O primeiro aforismo de A Gaia Ciência levanta um caso em que a própria natureza humana mudou. Na “lei do fluxo e refluxo” que tornou o homem “um animal fantástico”: o aparecimento renovado dos “mestres da finalidade da existência” (o que ele chama de tempo da tragédia, mas em um sentido diferente da tragédia ática, grega) e sua supressão através do “riso, a razão e a natureza” (o tempo da comédia).

Nietzsche “culpabiliza” um instinto por isso. O “mais antigo, mais forte, mais inexorável, mais insuperável”, instinto: a conservação da espécie (“a essência da linhagem e rebanho que somos”).

Não apenas o riso e a gaia sabedoria, mas também o trágico e sua sublime desrazão fazem parte dos meios e requisitos para a conservação da espécie” (GC, § 1)

Não é por menos, pois se por um momento nos colocássemos diante da possibilidade de um mundo assim cômico, a espécie não seria uma objeção, a vida não seria uma objeção, mas antes seriam fenômenos estéticos, e, como tais, poderiam se auto-reivindicar. Por outro lado, um mundo totalmente trágico (nesse sentido), um mundo sério, de posse daqueles “mestres da finalidade da existência”, em que:

“... a estirpe humana decretará: 'Existe algo de que não se pode mais rir em absoluto!'” (GC, § 1)

seria um mundo pálido, que certamente faria a humanidade definhar por falta de força - “na areia”, para utilizar outra expressão de Nietzsche.

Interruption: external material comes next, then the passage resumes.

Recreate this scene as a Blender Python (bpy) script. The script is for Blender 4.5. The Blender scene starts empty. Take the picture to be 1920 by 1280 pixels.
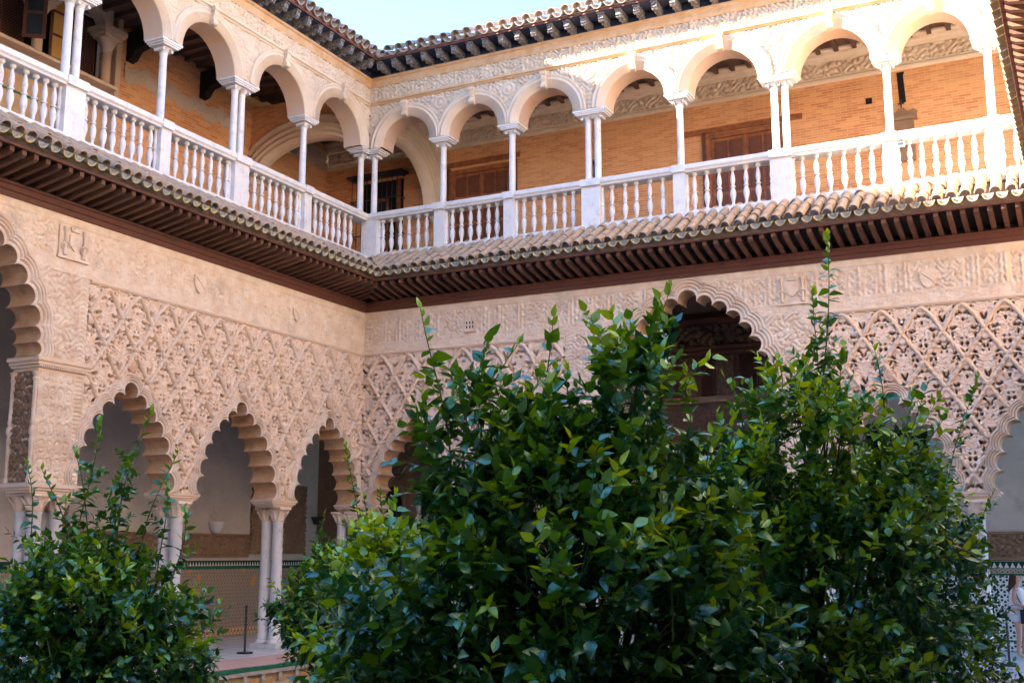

Me parece claro que Nietzsche também seja o filósofo do riso, da gaia sabedoria, que talvez dissesse: “Antes, definhemos no fogo do que na areia.”. Pelo menos, o Nietzsche do Sim. Isto ainda causa certo alvoroço de anti-nietzschianos que chamam sua filosofia de anestesiamento estético, chamam Nietzsche de promotor de uma espécie de “homem-purpurina” - deslocado da complexa e pesada realidade. Pois bem, eu me pergunto: onde uma “estética” assim começa a descolar-se da realidade?